What do you think is trolling? The 22Mbps download speed that you say is too slow? I have, for years now, been pointing out that the difference between H+ and LTE isn't close to what people seem to think, that just shows what I've been talking about.
In terms of the glass back. The device removed itself completely as a viable consumer product as far as I'm concerned. Let's make a highly breakable device that you put in and take out of your pocket constantly for *no* good reason? Profound idiocy. For Apple it makes sense, their customers *hate* usability with a passion, only form matters, for anyone outside of that demographic it is an utterly moronic design choice.
HSPA+ is everywhere on AT&T where I am. I can show you download speeds of 10mbps but those are best. There's two entries on my pages long of speedtest with 9mbps and 10mbps. The rest are like 3-4. Hell I'll do one for oyu right now. 2300kbps down, 700kbps up. If you look at data speed averages, LTE is significantly ahead. See how many screenshots people have here of LTE speeds above their home internet speeds. Way too many. It's just TOO easy. I've never seen an LTE benchmark below 10mbps. Heck at EDC Las Vegas, where 200,000 people were at the speedway, I was getting 15mbps.

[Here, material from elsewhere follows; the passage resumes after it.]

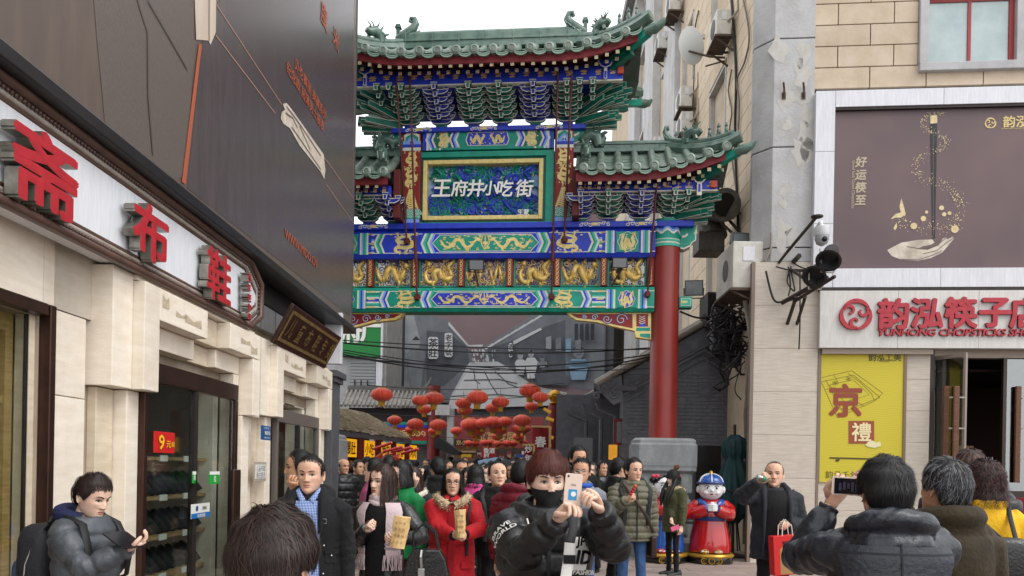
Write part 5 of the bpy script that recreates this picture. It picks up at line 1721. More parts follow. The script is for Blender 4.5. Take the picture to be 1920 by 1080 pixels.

And it's not just raw download speeds. I'm fine with HSPA download speeds if I can get 3-4mbps consistently. It's congestion. In times of congestion HSPA stalls and it can take like 20 seconds before data starts. Not only that the connection gets choppy where it will connect and transmit data for 5 seconds, wait another 10 seconds, transmit data a bit, I can see the arrows on my connection turn on and off, and finally complete transmission. It's not clean. On LTE speeds are so fast even in congestion that I don't have to worry. And even if we get everyone onto LTE, at least on AT&T you have the option to fall back to 3G HSPA+, HSDPA, UMTS, and even 2G EDGE.
If we're talking raw download speeds, LTE wins. If we're talking capacity, LTE wins. There's plenty of benefits of LTE.
With that said I realize that there's technical limitations to offer LTE on a phone to everyone, but it's not an impossibility to add a chip onto a phone.
I wasn't sure if you were serious about the glass back, but you're trolling about Apple users hating usability with a passion. Form matters to them, but Apple's able to balance form and function. I see the glass back as ok, but with the iPhone 4 it was beautiful. With the LG Nexus I'm not as wowed, but then what do you tell all the Android fanbois who laughed at Apple's stupid design now that LG's going that route? It's kinda hypocritical. I don't think something like this causes the device to no longer be a viable consumer product. You're stretching it.
There's enough iPhone users who put cases on or don't drop their phones or whatever. It's not really as big of an issue as people make it seem like. I'm sure the LG Nexus will be just fine. Why they couldn't come up with a better design? Who knows? Maybe it's why Android handset designs have been mostly uninspiring. Only a few designs have been home runs.